La page tournée des tensions communautaires

Mais dans les maisons communales de la périphérie, on ne s’empêche pas de cogiter. Pour chasser aussitôt de sinistres pensées. Longue vie aux facilités. Elles restent une valeur sûre, même si l’internationalisation bouleverse les cartes démographiques et pousse à tourner la page de l’obsession flamingante du fransquillon. Brio, Centre néerlandophone d’information, de recherche et de documentation sur Bruxelles et les communes environnantes, vient précisément de confirmer le changement de logiciel qui s’opère dans les esprits, en sondant les attentes des bourgmestres et stakeholders des dix-neuf communes (avec et sans facilités) de la périphérie flamande :  » Nous observons un glissement dans la perception de la diversité, qui n’oppose plus un caractère flamand à un caractère francophone. Les tensions communautaires ne sont plus perçues comme une menace. Le défi est aujourd’hui international. La politique devra sans cesse s’orienter vers l’intégration, et on attend dès lors davantage de souplesse dans la législation linguistique, longtemps considérée dans ces communes comme un instrument contre la francisation.  »

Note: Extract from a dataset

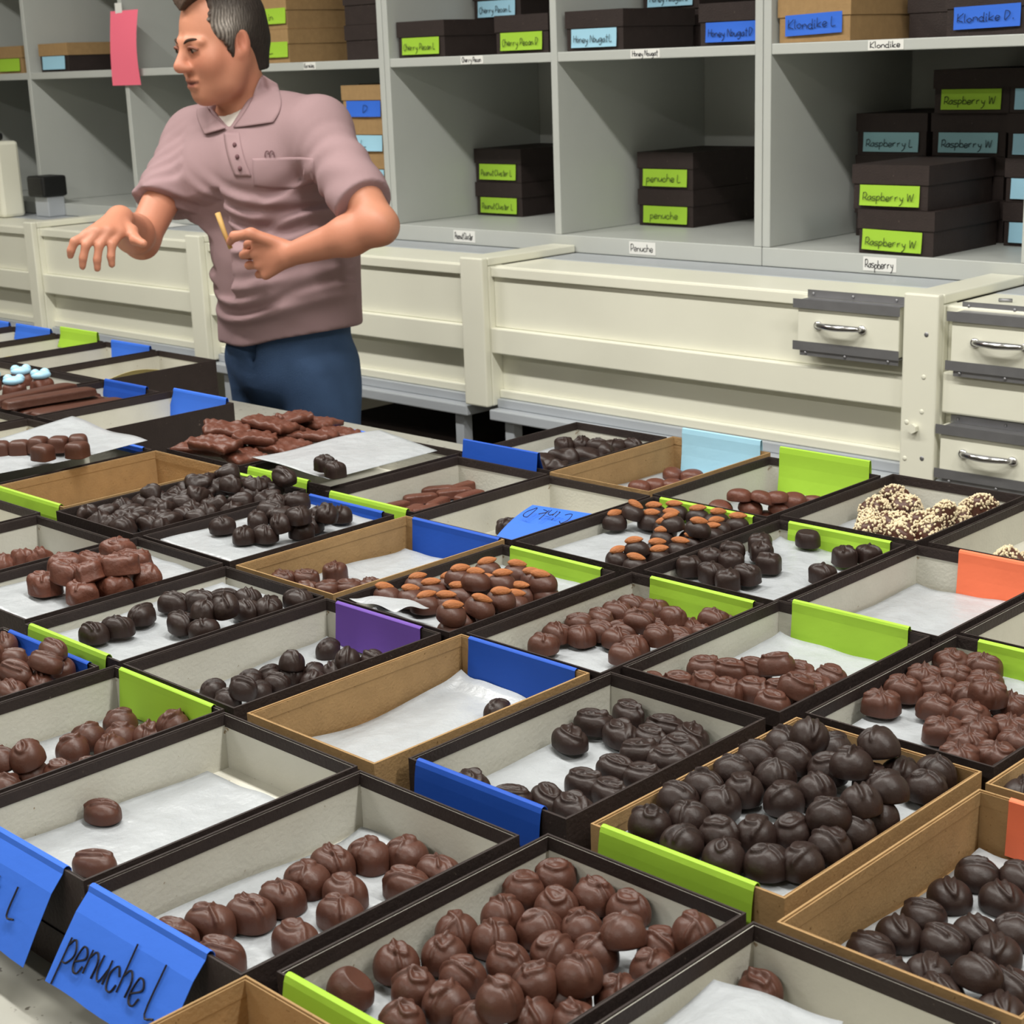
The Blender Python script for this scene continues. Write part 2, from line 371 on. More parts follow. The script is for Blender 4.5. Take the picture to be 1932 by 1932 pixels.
# right cabinet: stacked drawers
YC = 2.87
rc = thing('drawer_cabinet', 'cream drawer cabinet at the right edge with two visible drawers', 'cabinet', (-1.2, YC, 0)); ox = -1.2
P = lambda a, b, c, d, e, f: MB().box(a-ox, b-YC, c, d-ox, e-YC, f)
P(-1.626, YC+.0, Z-.51, -.98, YS-.13, Z-.488).build('top_board', M['cream'], rc, bevel=.004)
P(-1.626, YS-.1295, Z-.51, -.98, YS-.002, Z-.4872).build('ledge', M['ledge'], rc, bevel=.004)
P(-1.626, YS-.0015, Z-.51, -.98, YBK, Z-.4885).build('rear_top', M['ledge'], rc)
P(-1.626, YC+.014, Z-.617, -.98, YC+.036, Z-.5105).build('upper_panel', M['cream'], rc)
P(-1.622, YC-.012, Z-.70, -.98, YC+.0355, Z-.6175).build('middle_rail', M['cream'], rc, bevel=.004)
P(-1.626, YC+.014, Z-.835, -.98, YC+.036, Z-.7005).build('lower_panel', M['cream'], rc)
P(-1.626, YC-.02, Z-.872, -.98, YBK, Z-.8355).build('base_shelf', M['ledge'], rc, bevel=.003)
for lx in (-1.6, -1.02):
    for ly in (YC, YBK-.06): P(lx-.015, ly, 0, lx+.015, ly+.03, Z-.8725).build('leg', M['ledge'], rc)
drawer(rc, ox, YC, -1.60, -1.36, Z-.607, Z-.497)
drawer(rc, ox, YC, -1.616, -1.36, Z-.825, Z-.722)
nail = MB().tube([(-1.56, 2.955, Z-.484), (-1.535, 2.962, Z-.484)], .0035, 8).build('metal_peg', M['steel'], smooth=True)
tag(nail, 'short metal peg lying on the cream top of the right drawer cabinet', 'peg')

# ------------------------------------------------------------------ lidded boxes on the shelves
BH = .0975
def lidded_box(label, x0, y, z, kind, lab=None, w=.193, group=None, lab_dz=0.0, lab_dx=0.0, lab_rot=0.0):
    """x0 = left of the lid front, y = lid front, z = bottom; lab = (paper, text, ink)"""
    t = thing('lidded_box', label, 'box', (x0+w/2, y, z), 0, group)
    m = M[kind]; hw = w/2; L = .285
    MB().box(-hw+.003, .003, 0, hw-.003, L-.003, BH-.003).build('box_body', m, t, bevel=.0012)
    lid = MB()
    lid.box(-hw, 0, BH-.0025, hw, L, BH)
    lid.box(-hw, 0, BH-.042, hw, .0018, BH-.0026); lid.box(-hw, L-.0018, BH-.042, hw, L, BH-.0026)
    lid.box(-hw, .0019, BH-.042, -hw+.0018, L-.0019, BH-.0026); lid.box(hw-.0018, .0019, BH-.042, hw, L-.0019, BH-.0026)
    lid.build('lid', m, t)
    if lab:
        paper, text, ink = lab
        lw, lh = .150, .045
        c = math.cos(lab_rot); s = math.sin(lab_rot)
        cx, cz = lab_dx, .031+lab_dz
        def pt(u, v):
            x = (u-.5)*lw; zz = (v-.5)*lh
            return (cx + x*c - zz*s, -.0006-.004*(1-v)**2*(.5+.5*math.sin(3*u)), cz + x*s + zz*c)
        pl = grid_mesh(pt, 9, 6, .0003).build('paper_label', M[paper], t)
        pl['label'] = {'lime': 'lime green', 'sky': 'pale blue', 'teal': 'pale blue', 'azure': 'bright blue'}[paper] + ' paper label' + (' reading ' + text if text else '')
        if text:
            tw = lw*min(.86, .075*len(text)+.12)
            writing(text, tw, .017 if len(text) > 10 else .020, (cx-tw/2, -.0048, cz-.010), (c, 0, s), (-s, 0, c), (0, -1, 0), .0008, .1).build('writing', M[ink], pl)
    return t
lidded_box('dark box with lime Cherry Pecan L label on upper shelf', -3.566, 3.215, ZT, 'dark', ('lime', 'Cherry Pecan L', 'ink'))
lidded_box('dark box with lime Cherry Pecan D label on upper shelf', -3.165, 3.20, ZT, 'dark', ('lime', 'Cherry Pecan D', 'ink'))
lidded_box('plain dark box under the pale blue Cherry Pecan L box', -3.555, 3.512, ZT, 'dark')
lidded_box('dark box with pale blue Cherry Pecan L label, top of its stack', -3.552, 3.505, ZT+BH, 'dark', ('sky', 'Cherry Pecan L', 'ink'))
lidded_box('dark box with pale blue Honey Nougat L label on shelf edge', -2.918, 3.205, ZT, 'dark', ('sky', 'Honey Nougat L', 'ink'))
lidded_box('dark box with bright blue Honey Nougat D label', -2.515, 3.235, ZT, 'dark', ('azure', 'Honey Nougat D', 'ink'))
lidded_box('plain dark box behind the pale blue Honey Nougat L box', -2.918, 3.512, ZT, 'dark')
lidded_box('dark box with pale blue label on top behind Honey Nougat', -2.915, 3.505, ZT+BH, 'dark', ('sky', 'Honey Nougat L', 'ink'))
lidded_box('plain dark box behind the bright blue Honey Nougat D box', -2.515, 3.513, ZT+BH*.0, 'dark', w=.19)
lidded_box('kraft box with bright blue Klondike L label', -2.266, 3.205, ZT, 'kraft', ('azure', 'Klondike L', 'ink'), lab_dz=.008, lab_rot=.03)
lidded_box('dark box with bright blue Klondike D label', -1.843, 3.205, ZT, 'dark', ('azure', 'Klondike D.', 'ink'), lab_dz=.006, lab_rot=.02)
lidded_box('plain dark box between the two Klondike boxes, set back', -2.05, 3.40, ZT, 'dark')
for k, (tx, pal) in enumerate((('Peanut Cluster L', 'faint'), ('Peanut Cluster L', 'faint'))):
    lidded_box(['lower dark box with lime label in stack left of Penuche boxes', 'upper dark box with lime label in stack left of Penuche boxes'][k], -3.566+.0*k, 3.50, ZB+BH*k, 'dark', ('lime', tx, pal))
lidded_box('lower dark box with smudged lime label in the Penuche stack', -2.908, 3.47, ZB, 'dark', ('lime', 'penuche', 'faint'), w=.19)
lidded_box('upper dark box with lime penuche L label', -2.908, 3.47, ZB+BH, 'dark', ('lime', 'penuche L', 'ink'), w=.19)
# raspberry compartment
lidded_box('lower front dark box with lime Raspberry W label', -2.038, 3.195, ZB, 'dark', ('lime', 'Raspberry W', 'ink'), lab_dx=-.008, lab_rot=-.02)
lidded_box('upper front dark box with lime Raspberry W label', -2.058, 3.20, ZB+BH, 'dark', ('lime', 'Raspberry W', 'ink'))
lidded_box('bottom rear left dark box, pale blue label half hidden', -2.242, 3.50, ZB, 'dark', ('teal', 'Raspberry L', 'ink'))
lidded_box('plain dark box in middle of rear left raspberry stack', -2.240, 3.495, ZB+BH, 'dark')
lidded_box('dark box with pale blue Raspberry L label, rear left', -2.236, 3.49, ZB+2*BH, 'dark', ('teal', 'Raspberry L', 'ink'))
lidded_box('bottom plain dark box behind the lime Raspberry W pair', -2.034, 3.50, ZB, 'dark', w=.19)
lidded_box('second plain dark box behind the lime Raspberry W pair', -2.036, 3.497, ZB+BH, 'dark', w=.19)
lidded_box('dark box with pale blue Raspberry W label', -2.036, 3.495, ZB+2*BH, 'dark', ('teal', 'Raspberry W', 'ink'), w=.192)
lidded_box('topmost dark box with lime Raspberry W label', -2.022, 3.475, ZB+3*BH, 'dark', ('lime', 'Raspberry W', 'ink'), w=.194)
for k in range(4):
    lidded_box(['bottom', 'second', 'third', 'topmost'][k]+' dark box in narrow stack at right of raspberry shelf', -1.826, 3.46, ZB+BH*k, 'dark', ('sky', 'R', 'ink'), w=.184)
# beyond the right divider
lidded_box('dark box on lower shelf at right photo edge', -1.60, 3.22, ZB, 'dark', ('sky', 'R', 'ink'))
# behind the man
for k in range(3):
    lidded_box(['bottom', 'middle', 'topmost'][k]+' kraft box in stack beside the man head', -4.235, 3.205, ZT+BH*k, 'kraft', ('lime', ['L', 'Prinz', ''][k], 'faint'), w=.195, lab_dx=.018, lab_dz=.008)
for k in range(3):
    lidded_box(['bottom', 'middle', 'topmost'][k]+' dark box right of the kraft stack', -3.835+.02, 3.235, ZT+BH*k, 'dark', w=.19)
for k, (q, lb) in enumerate((('kraft', ('lime', '', 'ink')), ('kraft', ('sky', '', 'ink')), ('kraft', ('sky', 'L', 'ink')), ('kraft', ('azure', '  D', 'ink')))):
    lidded_box(['lowest kraft box behind the man elbow, lime label', 'second kraft box behind the man shoulder', 'third kraft box behind the man shoulder, pale blue label', 'top kraft box behind the man shoulder, blue D label'][k], -3.822, 3.215, ZB+BH*k, q, lb)
for k in range(4):
    lidded_box(['bottom', 'second', 'third', 'topmost'][k]+' dark box stacked behind the man back', -4.05, 3.48, ZB+BH*k, 'dark')
# left compartments
lidded_box('dark based box with pale blue label under a kraft lid, upper left', -5.474, 3.205, ZT, 'dark', ('sky', '', 'ink'))
for k in range(3):
    lidded_box(['bottom', 'middle', 'top'][k]+' dark box with pale blue label behind the pink sign', -5.16, 3.50, ZT+BH*k, 'dark', ('sky', '', 'ink'), w=.19)
for k in range(3):
    lidded_box(['bottom', 'middle', 'top'][k]+' dark box with lime label in lower far left stack', -5.16, 3.50, ZB+BH*k, 'dark', ('lime', '', 'ink'))
lidded_box('kraft box with lime label at upper left photo edge', -5.845, 3.24, ZT, 'kraft', ('lime', '', 'ink'))
# swap the material of the kraft lid on the upper-left box
for o in COL.objects:
    if o.get('label', '').startswith('dark based box'):
        for c in o.children:
            if c.name.startswith('lid'): c.data.materials[0] = M['kraft']; c['label'] = 'kraft lid'

ps = grid_mesh(lambda u, v: (-4.955-.02*(1-v)+.163*u+.008*u*(1-v), 3.186-.012*math.sin(PI*v)*(.4+.6*u)-.006*(1-v), Z-.035+.24*v), 8, 14, .0004).build('pink_sign', M['pink'])
tag(ps, 'long pink paper slip hanging on the shelf edge left of the man', 'paper sign')
tp = MB().box(-4.925, 3.1852, Z+.195, -4.885, 3.1862, Z+.23).build('tape', M['whitelabel'], ps)
st = thing('scale_column', 'cream upright equipment panel on the counter at far left edge', 'appliance', (-5.75, 3.02, Z-.4868))
MB().box(-.35, 0, 0, .232, .09, .27).build('panel', M['cream'], st, bevel=.012)
MB().box(-.34, .0, .271, .17, .07, .30).build('top_cap', M['black'], st, bevel=.01)
bc = thing('black_device', 'small black box-shaped device on the counter beside the cream panel', 'device', (-5.42, 3.10, Z-.4868))
MB().box(-.055, 0, .072, .055, .10, .145).build('housing', M['black'], bc, bevel=.008)
MB().box(-.045, .02, 0, .045, .09, .0718).build('stand', M['ledge'], bc, bevel=.004)
for i, (px, py) in enumerate(((-5.20, 3.10), (-4.72, 3.12))):
    q = grid_mesh(lambda u, v: (px+.14*u, py-.06+.11*v, Z-.4852+.012*math.sin(PI*u)*math.sin(PI*v)), 8, 8, .0006).build('paper_sheet', M['whitelabel'])
    tag(q, ['loose white paper on the counter behind the reaching hand', 'loose white paper on the counter between arm and belly'][i], 'paper')
for i, (x, w_) in enumerate(((-3.45, .55), (-2.75, .5), (-2.1, .6))):
    t = thing('storage_carton', ['dark carton in the gap under the cabinet, nearest the man', 'dark carton under the cabinet, by the grey leg', 'dark carton under the cabinet behind the boxes'][i], 'carton', (x, 3.05, 0))
    MB().box(-w_/2, 0, 0, w_/2, .5, .42).build('carton_body', M['dark'], t, bevel=.004)
    MB().box(-w_/2-.004, -.004, .421, w_/2+.004, .504, .50).build('carton_lid', M['dark'], t, bevel=.004)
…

1963-2018 : et si c’était l’heure d’adapter les facilités à leur temps, de dépoussiérer l’outil après cinquante-cinq ans de bons et loyaux services ? Frédéric Petit (MR), mayeur de Wezembeek-Oppem, n’élude pas :  » Le bon sens voudrait qu’on arrive à des communes d’une taille de 20 000 habitants, on n’y échappera pas. Il faudrait clarifier les facilités, les harmoniser et les orienter vers les citoyens et non plus vers les politiques. Pourquoi ne pas introduire l’anglais dans les contacts avec la population ? Il s’emploie déjà au guichet.  » Son collègue de Wemmel, Walter Vansteenkiste, ose la question qui fâche :  » Après plus d’un demi-siècle, ne faudrait-il pas actualiser ce fait accompli en réorganisant un recensement linguistique ?  » Le dernier en date remonte à 1947. Il n’a laissé que de mauvais souvenirs à la Flandre, délestée de Ganshoren, d’Evere et de Berchem-Sainte-Agathe passés dans le giron bruxellois. Allô la N-VA ? Tuut, tuut, tuut.